__AIM OF THE EXERCISE__. Pick out each line below containing "this".

__EXERCISE DATA__.
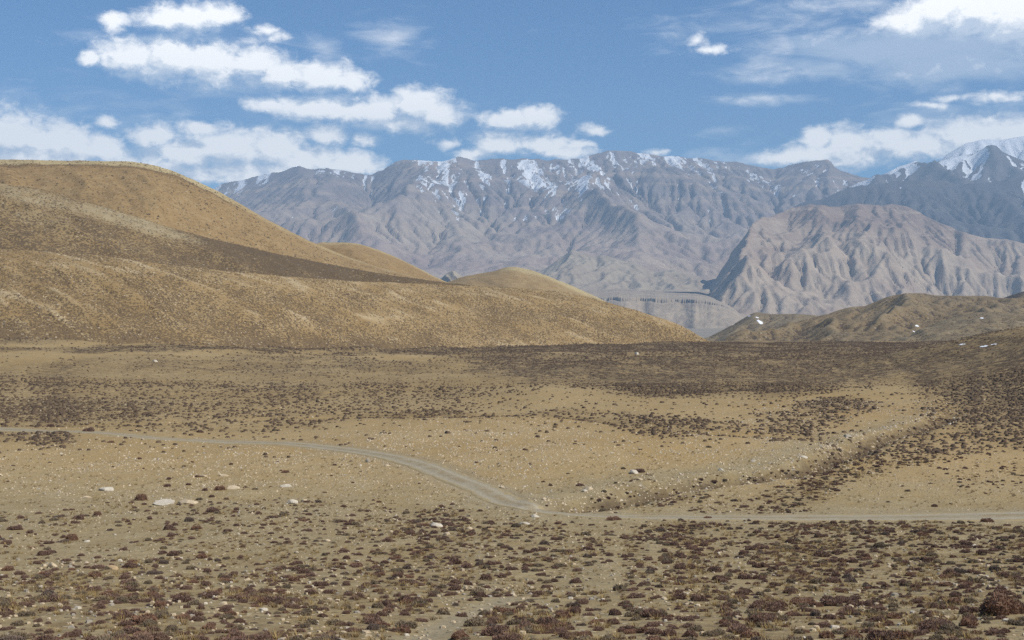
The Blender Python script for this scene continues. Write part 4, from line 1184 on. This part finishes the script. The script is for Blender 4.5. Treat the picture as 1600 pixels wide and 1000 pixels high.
def build_landmarks():
    r = np.random.default_rng(5)
    for i, (px, py, w, tone, hf, label, short) in enumerate(LM_SHRUBS):
        X, Y, z = on_ground(px, py)
        rr = 0.5 * w * Y / F
        Y2 = Y + rr * 0.5
        z = float(ground_full(np.array([X]), np.array([Y2]))[0])
        ms = SHRUBS[tone]
        o = put(BIG[tone] if w > 35 and tone in BIG else ms[i % len(ms)], 'cushion_shrub', X, Y2, z - 0.02, rr * 1.02, rr * 0.9, rr * 1.12 * hf, r.random() * 0.8)
        thing(o, label, 'shrub', 'cushion shrubs in the foreground')
        LANDMARKS.append((X, Y2, short, rr))
    for i, (px, py, w, tone, fl, label, short) in enumerate(LM_STONES):
        X, Y, z = on_ground(px, py)
        rr = 0.5 * w * Y / F
        o = put(stone_mesh('boulder', 40 + i, tone, fl), 'boulder', X, Y + rr * 0.4, z + rr * fl * 0.15, rr, rr * 0.8, rr, r.random() * 0.5 - 0.25, 0.12)
        thing(o, label, 'stone', 'pale boulders on the basin floor')
        LANDMARKS.append((X, Y, short, rr))
build_landmarks()

def scatter(n, y0, y1, wide=0.415, extra=6.0, seed=1):
    r = np.random.default_rng(seed)
    Y = np.sqrt(r.random(n) * (y1 * y1 - y0 * y0) + y0 * y0)
    X = (r.random(n) * 2 - 1) * (wide * Y + extra)
    return X, Y, r

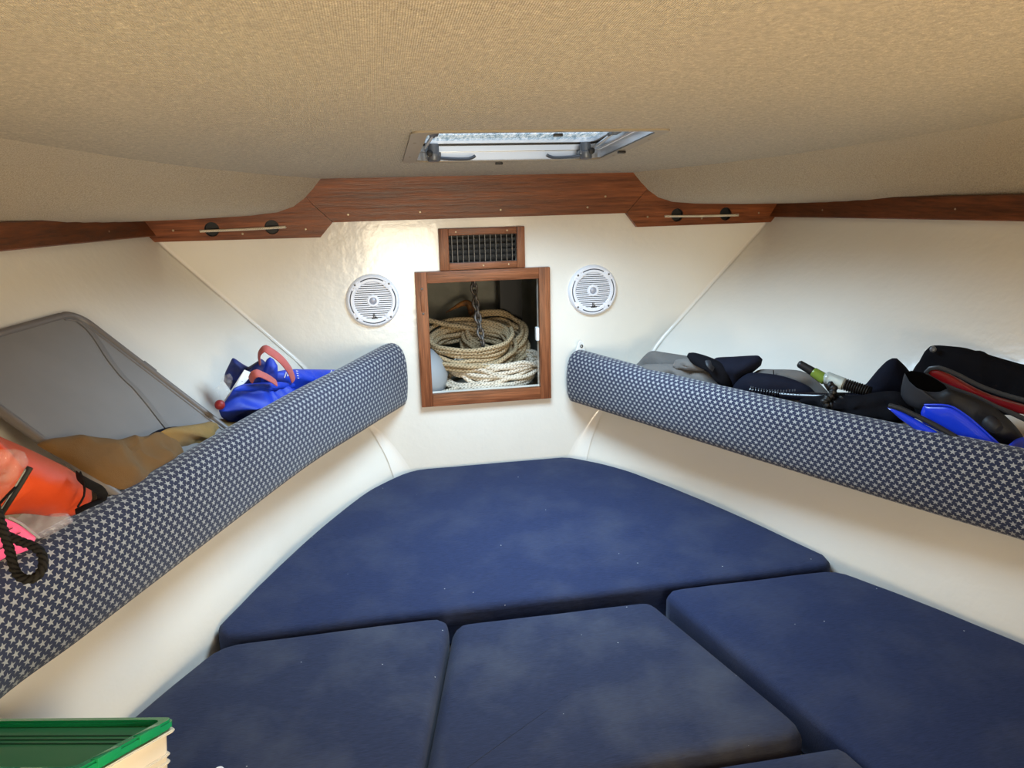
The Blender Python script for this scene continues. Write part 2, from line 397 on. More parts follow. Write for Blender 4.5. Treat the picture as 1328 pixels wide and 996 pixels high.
for sd, nm in ((-1, 'wall_left'), (1, 'wall_right')):
    vs_ = [(sd*hx(y, z), y, z) for y in ys for z in zs]; nz = len(zs)
    vs_ += [(sd*(hx(y, z)+.03), y, z) for y in ys for z in zs]
    o_ = len(ys)*nz; fs = []
    for i in range(len(ys)-1):
        for j in range(nz-1):
            q = (i*nz+j, i*nz+j+1, (i+1)*nz+j+1, (i+1)*nz+j); fs.append(q); fs.append(tuple(x+o_ for x in q))
    walls[sd] = tag(mesh(nm, vs_, fs, 'gelcoat', None, True, angle=.9), 'cream white glossy hull side of the cabin', kind='structure')
# bulkhead with openings
LX, LZ = (-.190, .177), (.280, .649)
bm = bmesh.new(); E1, E2, EN = Vector((1, 0, 0)), Vector((0, 0, 1)), Vector((0, 1, 0))
loc_h = [(LX[0], LZ[0]), (LX[1], LZ[0]), (LX[1], LZ[1]), (LX[0], LZ[1])]
ven_h = [(-.116, .708), (.107, .708), (.107, .797), (-.116, .797)]
addprism(bm, [(-1.2, -.2), (1.2, -.2), (1.2, 1.1), (-1.2, 1.1)], Vector((0, YB, 0)), E1, E2, EN, .025, [loc_h, ven_h])
wf = tag(bmobj('wall_front', bm, 'gelcoat'), 'cream white bow bulkhead with anchor locker opening', kind='structure')
# filleted corner between hull side and bulkhead
for sd in (-1, 1):
    vs_, fs = [], []; r_ = .010; zz = [z_ for z_ in [-.05+.03*i for i in range(30)]]
    for z in zz:
        rz = r_*(1 + 3.2*max(0, (.2-z)/.25))
        A = Vector((sd*(hx(YB, z)-rz), YB-.001, z)); C = Vector((sd*hx(YB, z), YB, z)); B = Vector((sd*(hx(YB-rz, z)-.001), YB-rz, z))
        for k in range(7):
            t_ = k/6; vs_.append(A*(1-t_)**2 + C*2*t_*(1-t_) + B*t_*t_)
    for i in range(len(zz)-1):
        for k in range(6): fs.append((i*7+k, i*7+k+1, (i+1)*7+k+1, (i+1)*7+k))
    mesh('corner_fillet', vs_, fs, 'gelcoat_edge', walls[sd], True)

# headliner
def zc(y): return .976 + .091*(YB-y)
def xc(y): return interp(y, [0, 1.2, 1.55, 1.85, 2.1, 2.30, 2.435], [1.10, 1.10, 1.055, .935, .79, .62, .47])
def zt(y): return interp(y, [0, 1.0, 1.6, 2.435], [.905, .90, .885, .866])
hxl, hxr, hyn, hyf = -.262, .290, 1.590, 2.060      # hatch flange
H0 = (hxl+.030, hxr-.022, hyn+.012, hyf-.012)        # opening
PB = [(0, 0), (.05, .28), (.10, .52), (.16, .72), (.25, .86), (.4, .93), (.7, .98), (1, 1)]
PA = [(0, 0), (.22, .08), (.45, .20), (.62, .36), (.75, .52), (.86, .68), (.94, .84), (1, 1)]
ycs = sorted({YA, -.1, .2, .5, .8, 1.05, 1.25, 1.4, H0[2], 1.75, 1.9, H0[3], 2.12, 2.2, 2.28, 2.34, 2.39, 2.43})
vs_, fs, idx = [], [], {}
xk = [-1, -.75, -.5, -.25, H0[0], H0[0]/2, 0, H0[1]/2, H0[1], .25, .5, .75, 1]
def cx(k, y):
    e = xc(y)
    return [-e, H0[0]-(e+H0[0])*.66, H0[0]-(e+H0[0])*.33, H0[0], H0[0]*.4, .03, H0[1]*.5, H0[1], H0[1]+(e-H0[1])*.33, H0[1]+(e-H0[1])*.66, e][k]
NX = 11
for i, y in enumerate(ycs):
    for k in range(NX):
        x = cx(k, y); vs_.append((x, y, zc(y)))
for i in range(len(ycs)-1):
    for k in range(NX-1):
        if ycs[i] >= H0[2]-1e-6 and ycs[i+1] <= H0[3]+1e-6 and 3 <= k < 7: continue
        fs.append((i*NX+k, i*NX+k+1, (i+1)*NX+k+1, (i+1)*NX+k))
ceil = tag(mesh('ceiling', vs_, fs, 'headliner', None, True), 'beige fabric headliner over the berth', kind='structure')
for sd in (-1, 1):
    vs_, fs = [], []; n = 0
    for y in ycs:
        w_ = min(1, max(0, (YB-y)/.75)); w_ = w_*w_*(3-2*w_)
        e, z0, h, z1 = xc(y), zc(y), hx(y, zt(y))+.004, zt(y)
        prof = [(pb[0]*(1-w_)+pa[0]*w_, pb[1]*(1-w_)+pa[1]*w_) for pb, pa in zip(PB, PA)]
        P = catmull([Vector((sd*(e+(h-e)*a_), y, z0+(z1-z0)*b_)) for a_, b_ in prof], 99)
        P = [Vector((sd*(e+(h-e)*a_), y, z0+(z1-z0)*b_)) for a_, b_ in prof]; n = len(P); vs_ += P
    for i in range(len(ycs)-1):
        for k in range(n-1): fs.append((i*n+k, i*n+k+1, (i+1)*n+k+1, (i+1)*n+k))
    mesh('side_panel', vs_, fs, 'headliner_side', ceil, True)
# deck shell above so that only the hatch lets the sky in
bm = bmesh.new(); addprism(bm, [(-1.5, YA-.1), (1.5, YA-.1), (1.5, 3.3), (-1.5, 3.3)], Vector((0, 0, 1.2096)), E1, Vector((0, 1, -.091)), E2, .012,
    [[(H0[0]-.005, H0[2]-.005), (H0[1]+.005, H0[2]-.005), (H0[1]+.005, H0[3]+.005), (H0[0]-.005, H0[3]+.005)]])
tag(bmobj('ceiling_deck', bm, 'gelcoat'), 'deck moulding above the headliner', kind='structure')
# berth base, step face, cabin sole, unseen aft partition limiting the light
bm = bmesh.new(); addbox(bm, Vector(), I3, (-1.15, .40, -.16), (1.15, YB, -.105)); tag(bmobj('floor_berth', bm, 'gelcoat'), 'white berth platform under the cushions', kind='structure')
bm = bmesh.new(); addbox(bm, Vector(), I3, (-1.15, .40, -.62), (1.15, .43, -.161)); tag(bmobj('wall_berth_face', bm, 'gelcoat'), 'white face below the berth platform', kind='structure')
bm = bmesh.new(); addbox(bm, Vector(), I3, (-1.3, YA-1.3, -.66), (1.3, .40, -.62)); tag(bmobj('floor', bm, 'wood_y'), 'wooden cabin sole', kind='structure')
bm = bmesh.new(); addprism(bm, [(-1.4, -.65), (1.4, -.65), (1.4, 1.3), (-1.4, 1.3)], Vector((0, YA, 0)), E1, E2, -EN, .03, [[(-.52, -.6), (.34, -.6), (.34, 1.05), (-.52, 1.05)]])  # unseen partition added to limit light; doorway narrowed to shade the hull
tag(bmobj('wall_back', bm, 'gelcoat'), 'unseen aft partition, doorway narrowed to limit the light', kind='structure')

# anchor locker behind the opening
V3 = Vector
def quad(name, pts, m, label): return tag(mesh(name, pts+[V3(p)+V3(d_) for p, d_ in zip(pts, [OFF]*4)], [(0, 1, 2, 3), (4, 5, 6, 7), (0, 1, 5, 4), (1, 2, 6, 5), (2, 3, 7, 6), (3, 0, 4, 7)], m), label, kind='structure')
y0, y1 = YB+.025, YB+.56
OFF = (0, .02, 0); quad('wall_locker_back', [(-.30, y1, .05), (.30, y1, .05), (.30, y1, .95), (-.30, y1, .95)], 'locker', 'olive grey back of the anchor locker')
OFF = (-.02, 0, 0); quad('wall_locker_left', [(-.50, y0, .05), (-.28, y1, .05), (-.28, y1, .95), (-.50, y0, .95)], 'locker', 'olive grey left side of the anchor locker')
OFF = (.02, 0, 0); quad('wall_locker_right', [(.50, y0, .05), (.22, y1, .05), (.22, y1, .95), (.50, y0, .95)], 'locker', 'olive grey right side of the anchor locker')
OFF = (0, 0, -.02); quad('floor_locker', [(-.52, y0, .245), (.52, y0, .245), (.30, y1, .245), (-.30, y1, .245)], 'locker', 'floor of the anchor locker')
OFF = (0, 0, .02); quad('ceiling_locker', [(-.52, y0, .93), (.52, y0, .93), (.30, y1, .93), (-.30, y1, .93)], 'locker', 'roof of the anchor locker')
box('gap_shade', (.115, y1-.16, .246), (.20, y1-.10, .929), 'black', bpy.data.objects['wall_locker_right'])  # black upright strip standing in for the shaded gap at the locker side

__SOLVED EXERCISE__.
The Blender Python script for this scene continues. Write part 4, from line 1184 on. This part finishes the script. The script is for Blender 4.5. Treat the picture as 1600 pixels wide and 1000 pixels high.
The Blender Python script for this scene continues. Write part 2, from line 397 on. More parts follow. Write for Blender 4.5. Treat the picture as 1328 pixels wide and 996 pixels high.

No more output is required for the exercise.